For the entries below, copy exactly the line that contains "Model this scene" through the line that contains "chain(ps, rs)", both ends included, and exclude all pictures.
# START OF Extracted records
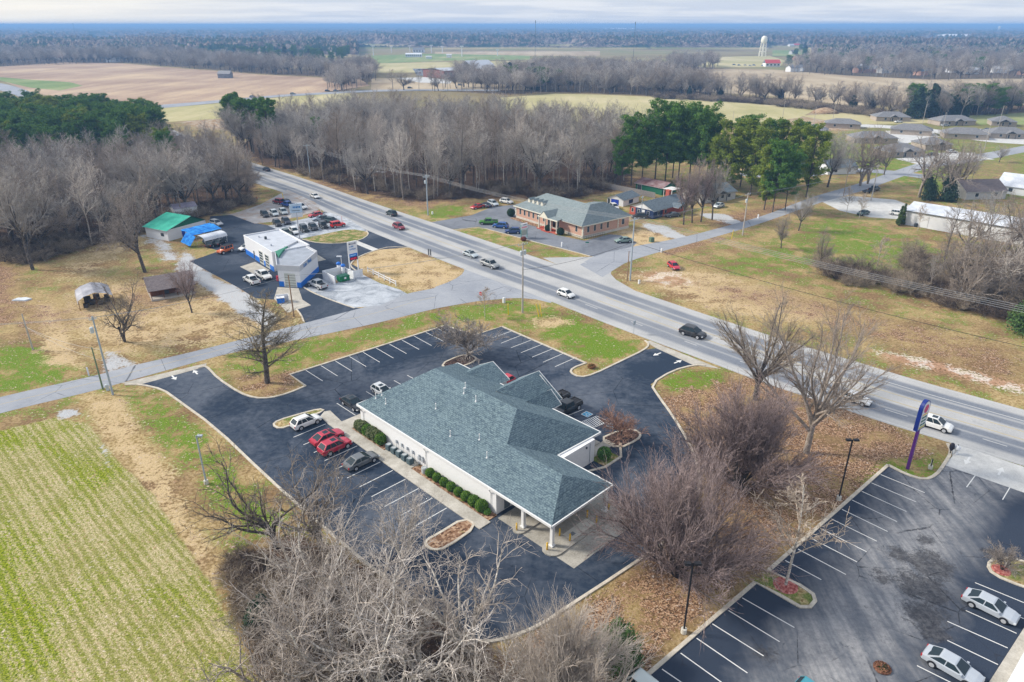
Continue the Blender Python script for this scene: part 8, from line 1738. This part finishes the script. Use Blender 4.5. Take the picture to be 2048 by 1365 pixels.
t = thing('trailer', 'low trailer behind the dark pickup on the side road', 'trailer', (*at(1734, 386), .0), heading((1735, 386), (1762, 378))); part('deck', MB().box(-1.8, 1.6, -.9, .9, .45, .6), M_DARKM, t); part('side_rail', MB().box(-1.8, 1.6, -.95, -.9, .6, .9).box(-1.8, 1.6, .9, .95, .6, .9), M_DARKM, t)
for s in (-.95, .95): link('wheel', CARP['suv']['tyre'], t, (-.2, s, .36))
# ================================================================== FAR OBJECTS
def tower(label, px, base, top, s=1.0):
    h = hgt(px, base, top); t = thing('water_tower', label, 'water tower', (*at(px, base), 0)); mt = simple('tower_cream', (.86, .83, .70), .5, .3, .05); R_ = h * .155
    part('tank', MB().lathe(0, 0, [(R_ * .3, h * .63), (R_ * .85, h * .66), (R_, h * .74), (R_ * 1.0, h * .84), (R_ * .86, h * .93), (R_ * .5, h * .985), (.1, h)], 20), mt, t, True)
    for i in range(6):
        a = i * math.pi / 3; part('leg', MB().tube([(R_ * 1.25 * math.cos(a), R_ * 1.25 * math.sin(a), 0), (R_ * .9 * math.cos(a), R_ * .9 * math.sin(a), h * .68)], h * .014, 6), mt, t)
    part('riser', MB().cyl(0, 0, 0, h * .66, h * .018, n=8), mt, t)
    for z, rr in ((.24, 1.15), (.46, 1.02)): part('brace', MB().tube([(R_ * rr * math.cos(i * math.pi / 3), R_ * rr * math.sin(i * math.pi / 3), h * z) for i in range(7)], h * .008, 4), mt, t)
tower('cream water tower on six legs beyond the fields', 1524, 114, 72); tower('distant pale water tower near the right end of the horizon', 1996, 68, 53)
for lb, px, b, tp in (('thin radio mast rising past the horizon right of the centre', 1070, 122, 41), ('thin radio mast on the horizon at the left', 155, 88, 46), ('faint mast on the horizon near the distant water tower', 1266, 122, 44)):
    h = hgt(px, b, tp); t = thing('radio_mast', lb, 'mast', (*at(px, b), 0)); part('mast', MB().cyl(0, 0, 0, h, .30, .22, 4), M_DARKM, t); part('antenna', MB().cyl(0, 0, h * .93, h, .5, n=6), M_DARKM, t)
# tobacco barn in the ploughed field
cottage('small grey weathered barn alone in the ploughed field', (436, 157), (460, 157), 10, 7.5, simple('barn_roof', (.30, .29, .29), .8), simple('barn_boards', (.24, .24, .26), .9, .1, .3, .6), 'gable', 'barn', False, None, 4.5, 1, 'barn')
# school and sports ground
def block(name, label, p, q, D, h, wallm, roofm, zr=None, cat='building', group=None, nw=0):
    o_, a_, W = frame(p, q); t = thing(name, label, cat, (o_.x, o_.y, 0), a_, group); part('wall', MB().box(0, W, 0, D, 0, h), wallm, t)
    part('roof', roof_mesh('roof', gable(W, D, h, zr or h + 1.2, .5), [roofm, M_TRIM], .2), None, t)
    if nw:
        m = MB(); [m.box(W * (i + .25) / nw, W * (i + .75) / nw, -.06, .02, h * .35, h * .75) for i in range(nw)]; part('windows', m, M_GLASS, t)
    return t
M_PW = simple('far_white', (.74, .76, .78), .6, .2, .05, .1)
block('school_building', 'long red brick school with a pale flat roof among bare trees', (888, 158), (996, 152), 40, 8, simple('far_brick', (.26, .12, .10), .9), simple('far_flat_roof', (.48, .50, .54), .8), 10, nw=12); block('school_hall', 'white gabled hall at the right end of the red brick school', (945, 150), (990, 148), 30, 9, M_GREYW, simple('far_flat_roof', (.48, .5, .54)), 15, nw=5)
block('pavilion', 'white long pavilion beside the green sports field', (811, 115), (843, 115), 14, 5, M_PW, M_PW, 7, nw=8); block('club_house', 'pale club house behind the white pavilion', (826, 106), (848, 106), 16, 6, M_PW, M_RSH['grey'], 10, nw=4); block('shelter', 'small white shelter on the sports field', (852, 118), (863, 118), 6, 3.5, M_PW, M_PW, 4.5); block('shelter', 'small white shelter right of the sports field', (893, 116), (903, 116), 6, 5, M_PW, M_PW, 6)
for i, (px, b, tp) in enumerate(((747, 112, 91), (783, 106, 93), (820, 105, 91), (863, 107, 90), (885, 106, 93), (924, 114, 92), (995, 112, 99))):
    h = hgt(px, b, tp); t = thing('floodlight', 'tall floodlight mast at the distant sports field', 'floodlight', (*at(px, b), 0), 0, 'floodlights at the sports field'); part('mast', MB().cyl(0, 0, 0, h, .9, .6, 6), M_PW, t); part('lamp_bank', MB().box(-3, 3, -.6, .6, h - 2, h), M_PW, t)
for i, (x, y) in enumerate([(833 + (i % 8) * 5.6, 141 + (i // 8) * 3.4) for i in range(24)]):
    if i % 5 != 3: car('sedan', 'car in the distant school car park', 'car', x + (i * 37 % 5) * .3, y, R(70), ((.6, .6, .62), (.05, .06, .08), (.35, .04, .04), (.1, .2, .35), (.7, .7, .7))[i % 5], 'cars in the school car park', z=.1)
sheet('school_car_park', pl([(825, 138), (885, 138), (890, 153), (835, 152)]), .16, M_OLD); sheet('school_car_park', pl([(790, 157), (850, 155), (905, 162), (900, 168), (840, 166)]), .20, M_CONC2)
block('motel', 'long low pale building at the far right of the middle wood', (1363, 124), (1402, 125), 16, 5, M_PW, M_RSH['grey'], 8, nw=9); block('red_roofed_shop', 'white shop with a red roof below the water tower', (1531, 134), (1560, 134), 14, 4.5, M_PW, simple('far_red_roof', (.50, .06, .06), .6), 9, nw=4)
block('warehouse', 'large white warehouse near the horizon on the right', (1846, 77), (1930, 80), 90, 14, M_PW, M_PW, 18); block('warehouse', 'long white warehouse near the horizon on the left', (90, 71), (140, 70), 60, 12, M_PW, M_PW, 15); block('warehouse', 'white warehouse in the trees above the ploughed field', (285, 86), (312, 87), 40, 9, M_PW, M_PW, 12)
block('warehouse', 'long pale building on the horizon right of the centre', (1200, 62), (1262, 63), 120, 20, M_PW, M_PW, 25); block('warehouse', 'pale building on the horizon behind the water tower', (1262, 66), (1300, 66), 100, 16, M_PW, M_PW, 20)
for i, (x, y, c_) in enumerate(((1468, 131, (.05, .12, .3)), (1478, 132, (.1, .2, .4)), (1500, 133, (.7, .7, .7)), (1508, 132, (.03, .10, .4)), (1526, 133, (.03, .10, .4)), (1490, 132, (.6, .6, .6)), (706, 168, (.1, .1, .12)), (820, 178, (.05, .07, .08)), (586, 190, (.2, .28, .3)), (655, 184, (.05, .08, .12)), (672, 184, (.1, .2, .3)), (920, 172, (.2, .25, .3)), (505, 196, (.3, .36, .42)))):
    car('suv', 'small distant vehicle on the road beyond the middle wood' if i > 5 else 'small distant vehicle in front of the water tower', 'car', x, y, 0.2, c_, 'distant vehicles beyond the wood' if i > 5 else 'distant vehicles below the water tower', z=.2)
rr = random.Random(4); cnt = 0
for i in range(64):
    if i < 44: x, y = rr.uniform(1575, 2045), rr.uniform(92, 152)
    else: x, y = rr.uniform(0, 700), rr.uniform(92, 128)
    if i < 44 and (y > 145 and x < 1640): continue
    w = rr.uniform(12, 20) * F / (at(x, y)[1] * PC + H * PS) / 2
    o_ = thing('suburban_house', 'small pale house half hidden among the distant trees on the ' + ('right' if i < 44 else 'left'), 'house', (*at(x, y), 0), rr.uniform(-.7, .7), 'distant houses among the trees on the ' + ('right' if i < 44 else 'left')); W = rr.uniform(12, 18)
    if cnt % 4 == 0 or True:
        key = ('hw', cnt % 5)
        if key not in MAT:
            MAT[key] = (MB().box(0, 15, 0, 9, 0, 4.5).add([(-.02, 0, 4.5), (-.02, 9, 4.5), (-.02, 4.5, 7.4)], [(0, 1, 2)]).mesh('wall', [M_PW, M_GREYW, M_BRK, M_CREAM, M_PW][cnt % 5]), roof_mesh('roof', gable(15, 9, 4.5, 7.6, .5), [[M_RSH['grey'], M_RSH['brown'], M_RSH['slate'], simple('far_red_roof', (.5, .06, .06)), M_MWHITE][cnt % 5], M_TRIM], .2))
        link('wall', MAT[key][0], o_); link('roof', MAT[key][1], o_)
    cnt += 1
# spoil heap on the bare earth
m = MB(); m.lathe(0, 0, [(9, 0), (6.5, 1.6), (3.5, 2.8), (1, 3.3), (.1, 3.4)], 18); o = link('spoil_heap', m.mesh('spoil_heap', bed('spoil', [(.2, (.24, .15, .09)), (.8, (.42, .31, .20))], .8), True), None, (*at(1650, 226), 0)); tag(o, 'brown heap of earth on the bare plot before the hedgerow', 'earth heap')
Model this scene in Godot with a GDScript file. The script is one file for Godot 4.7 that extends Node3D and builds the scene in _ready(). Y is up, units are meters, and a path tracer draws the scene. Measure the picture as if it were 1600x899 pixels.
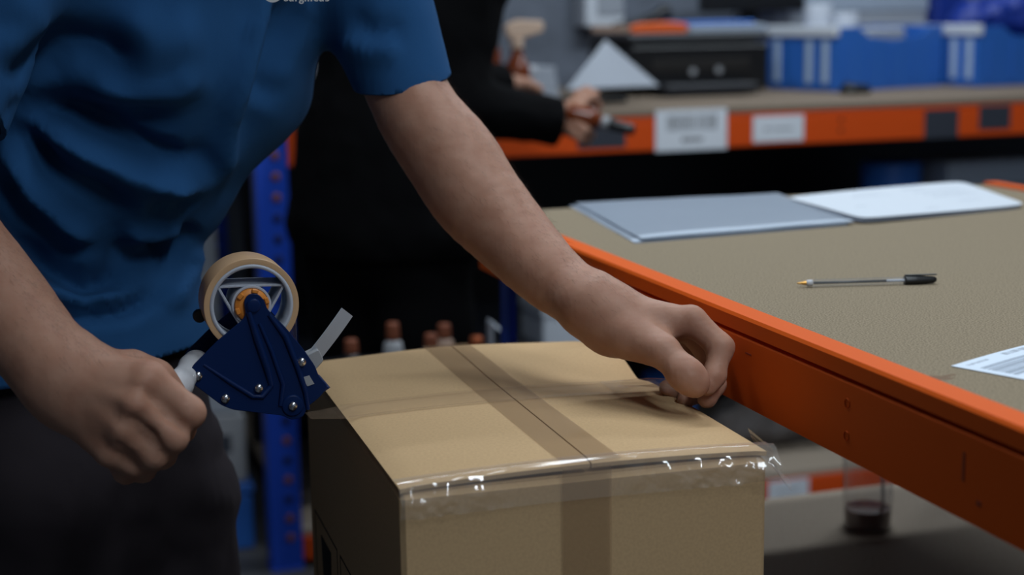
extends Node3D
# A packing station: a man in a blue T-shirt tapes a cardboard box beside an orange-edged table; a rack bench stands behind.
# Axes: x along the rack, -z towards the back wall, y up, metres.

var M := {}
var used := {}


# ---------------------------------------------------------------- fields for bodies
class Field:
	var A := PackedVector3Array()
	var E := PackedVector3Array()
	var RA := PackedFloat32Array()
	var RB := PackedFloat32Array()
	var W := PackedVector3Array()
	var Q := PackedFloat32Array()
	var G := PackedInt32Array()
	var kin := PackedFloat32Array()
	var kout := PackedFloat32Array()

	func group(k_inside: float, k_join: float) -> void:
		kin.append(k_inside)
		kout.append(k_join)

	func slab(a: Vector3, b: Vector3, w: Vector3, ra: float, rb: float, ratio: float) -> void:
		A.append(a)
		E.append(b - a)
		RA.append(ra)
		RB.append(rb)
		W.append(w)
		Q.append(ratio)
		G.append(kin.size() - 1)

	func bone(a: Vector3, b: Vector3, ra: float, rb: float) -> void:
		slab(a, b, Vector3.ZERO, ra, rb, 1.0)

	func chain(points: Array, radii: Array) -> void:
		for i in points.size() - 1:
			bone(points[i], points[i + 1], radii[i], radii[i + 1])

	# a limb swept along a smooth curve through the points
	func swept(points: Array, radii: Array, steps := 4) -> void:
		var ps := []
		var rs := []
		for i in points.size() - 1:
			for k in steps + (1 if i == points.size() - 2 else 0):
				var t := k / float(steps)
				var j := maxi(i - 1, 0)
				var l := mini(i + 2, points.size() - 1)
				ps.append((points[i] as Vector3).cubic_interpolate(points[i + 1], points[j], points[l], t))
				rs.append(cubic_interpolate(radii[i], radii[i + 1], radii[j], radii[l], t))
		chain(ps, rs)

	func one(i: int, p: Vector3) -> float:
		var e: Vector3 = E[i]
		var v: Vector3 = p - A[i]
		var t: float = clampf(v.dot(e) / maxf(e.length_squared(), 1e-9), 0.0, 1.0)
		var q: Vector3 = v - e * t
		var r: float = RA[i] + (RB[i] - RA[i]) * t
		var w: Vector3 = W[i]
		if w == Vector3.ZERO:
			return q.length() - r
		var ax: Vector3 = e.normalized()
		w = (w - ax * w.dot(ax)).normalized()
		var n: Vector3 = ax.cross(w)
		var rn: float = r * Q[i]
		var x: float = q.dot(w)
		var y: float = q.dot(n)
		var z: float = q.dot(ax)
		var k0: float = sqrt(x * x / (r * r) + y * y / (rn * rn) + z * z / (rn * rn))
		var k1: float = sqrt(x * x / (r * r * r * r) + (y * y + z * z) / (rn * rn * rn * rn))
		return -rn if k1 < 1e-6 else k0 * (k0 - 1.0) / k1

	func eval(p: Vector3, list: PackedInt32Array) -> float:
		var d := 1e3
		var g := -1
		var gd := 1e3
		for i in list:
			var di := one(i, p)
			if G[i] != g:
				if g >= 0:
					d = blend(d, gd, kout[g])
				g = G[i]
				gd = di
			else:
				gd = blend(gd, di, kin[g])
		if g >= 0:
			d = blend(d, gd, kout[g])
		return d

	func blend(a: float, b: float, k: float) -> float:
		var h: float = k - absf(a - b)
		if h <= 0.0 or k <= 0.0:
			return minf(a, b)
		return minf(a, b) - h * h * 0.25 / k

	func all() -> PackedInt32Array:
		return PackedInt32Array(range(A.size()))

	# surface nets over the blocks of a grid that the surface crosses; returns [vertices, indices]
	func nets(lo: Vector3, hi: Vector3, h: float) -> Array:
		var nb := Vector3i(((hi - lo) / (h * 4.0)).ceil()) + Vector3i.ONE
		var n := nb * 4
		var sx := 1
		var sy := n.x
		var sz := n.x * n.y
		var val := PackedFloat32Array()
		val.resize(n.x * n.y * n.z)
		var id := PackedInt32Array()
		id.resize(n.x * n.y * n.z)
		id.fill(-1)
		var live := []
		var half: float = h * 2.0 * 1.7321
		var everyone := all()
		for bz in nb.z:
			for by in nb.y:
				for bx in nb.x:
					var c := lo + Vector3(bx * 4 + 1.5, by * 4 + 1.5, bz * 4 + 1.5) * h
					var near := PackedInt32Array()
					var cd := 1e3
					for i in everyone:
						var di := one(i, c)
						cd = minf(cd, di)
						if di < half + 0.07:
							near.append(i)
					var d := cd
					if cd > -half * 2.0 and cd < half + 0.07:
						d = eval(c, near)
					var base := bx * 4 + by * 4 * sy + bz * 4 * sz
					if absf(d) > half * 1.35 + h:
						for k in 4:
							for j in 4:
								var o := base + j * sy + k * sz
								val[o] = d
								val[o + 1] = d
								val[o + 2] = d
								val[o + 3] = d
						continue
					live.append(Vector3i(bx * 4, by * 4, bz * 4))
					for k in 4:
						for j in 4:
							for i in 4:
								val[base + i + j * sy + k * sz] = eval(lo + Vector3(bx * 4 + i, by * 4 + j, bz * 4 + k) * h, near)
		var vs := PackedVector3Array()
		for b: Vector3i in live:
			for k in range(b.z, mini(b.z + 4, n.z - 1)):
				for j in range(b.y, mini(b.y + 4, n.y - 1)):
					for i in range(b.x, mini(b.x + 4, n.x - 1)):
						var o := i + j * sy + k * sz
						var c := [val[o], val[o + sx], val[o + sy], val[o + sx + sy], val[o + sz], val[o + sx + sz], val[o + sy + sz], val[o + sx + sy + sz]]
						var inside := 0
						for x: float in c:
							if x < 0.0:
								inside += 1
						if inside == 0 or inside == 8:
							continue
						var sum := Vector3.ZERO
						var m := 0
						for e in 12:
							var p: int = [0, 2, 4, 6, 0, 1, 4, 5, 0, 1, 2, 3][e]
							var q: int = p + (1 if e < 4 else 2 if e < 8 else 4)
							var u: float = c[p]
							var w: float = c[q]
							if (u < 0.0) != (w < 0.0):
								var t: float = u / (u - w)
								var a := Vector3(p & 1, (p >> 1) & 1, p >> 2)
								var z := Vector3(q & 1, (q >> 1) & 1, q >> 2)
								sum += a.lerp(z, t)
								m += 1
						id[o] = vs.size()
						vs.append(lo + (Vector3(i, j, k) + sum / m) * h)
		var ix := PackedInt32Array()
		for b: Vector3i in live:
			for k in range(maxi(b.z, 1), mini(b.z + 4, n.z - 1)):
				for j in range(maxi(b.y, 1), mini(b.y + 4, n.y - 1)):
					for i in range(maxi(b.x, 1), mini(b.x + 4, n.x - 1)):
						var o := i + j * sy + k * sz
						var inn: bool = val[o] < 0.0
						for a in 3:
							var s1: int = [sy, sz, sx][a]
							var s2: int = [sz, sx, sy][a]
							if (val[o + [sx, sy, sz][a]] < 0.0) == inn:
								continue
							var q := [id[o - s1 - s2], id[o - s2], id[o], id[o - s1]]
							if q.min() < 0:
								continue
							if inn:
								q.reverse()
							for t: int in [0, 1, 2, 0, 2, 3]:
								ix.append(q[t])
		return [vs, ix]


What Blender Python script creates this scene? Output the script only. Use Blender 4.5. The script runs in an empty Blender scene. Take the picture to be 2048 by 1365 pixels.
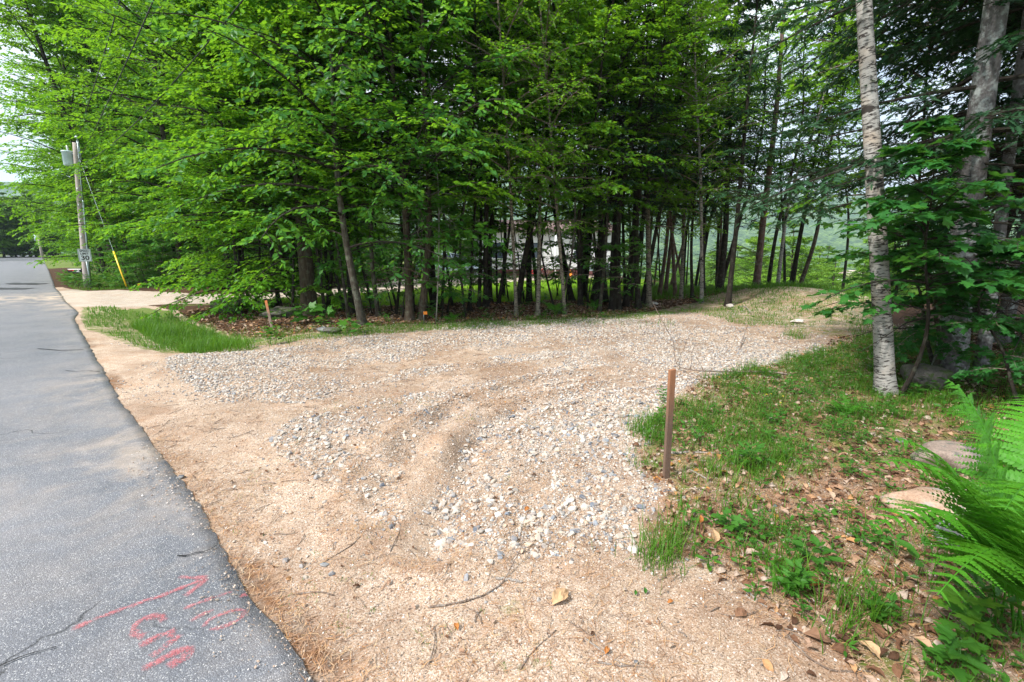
# END OF Extracted records
Task result
Model this scene in Godot with a GDScript file. The script is one file for Godot 4.7 that extends Node3D and builds the scene in _ready(). Y is up, units are meters, and a path tracer draws the scene. Measure the picture as if it were 1600x899 pixels.
extends Node3D
# A packing station: a man in a blue T-shirt tapes a cardboard box beside an orange-edged table; a rack bench stands behind.
# Axes: x along the rack, -z towards the back wall, y up, metres.

var M := {}
var used := {}


# ---------------------------------------------------------------- fields for bodies
class Field:
	var A := PackedVector3Array()
	var E := PackedVector3Array()
	var RA := PackedFloat32Array()
	var RB := PackedFloat32Array()
	var W := PackedVector3Array()
	var Q := PackedFloat32Array()
	var G := PackedInt32Array()
	var kin := PackedFloat32Array()
	var kout := PackedFloat32Array()

	func group(k_inside: float, k_join: float) -> void:
		kin.append(k_inside)
		kout.append(k_join)

	func slab(a: Vector3, b: Vector3, w: Vector3, ra: float, rb: float, ratio: float) -> void:
		A.append(a)
		E.append(b - a)
		RA.append(ra)
		RB.append(rb)
		W.append(w)
		Q.append(ratio)
		G.append(kin.size() - 1)

	func bone(a: Vector3, b: Vector3, ra: float, rb: float) -> void:
		slab(a, b, Vector3.ZERO, ra, rb, 1.0)

	func chain(points: Array, radii: Array) -> void:
		for i in points.size() - 1:
			bone(points[i], points[i + 1], radii[i], radii[i + 1])

	# a limb swept along a smooth curve through the points
	func swept(points: Array, radii: Array, steps := 4) -> void:
		var ps := []
		var rs := []
		for i in points.size() - 1:
			for k in steps + (1 if i == points.size() - 2 else 0):
				var t := k / float(steps)
				var j := maxi(i - 1, 0)
				var l := mini(i + 2, points.size() - 1)
				ps.append((points[i] as Vector3).cubic_interpolate(points[i + 1], points[j], points[l], t))
				rs.append(cubic_interpolate(radii[i], radii[i + 1], radii[j], radii[l], t))
		chain(ps, rs)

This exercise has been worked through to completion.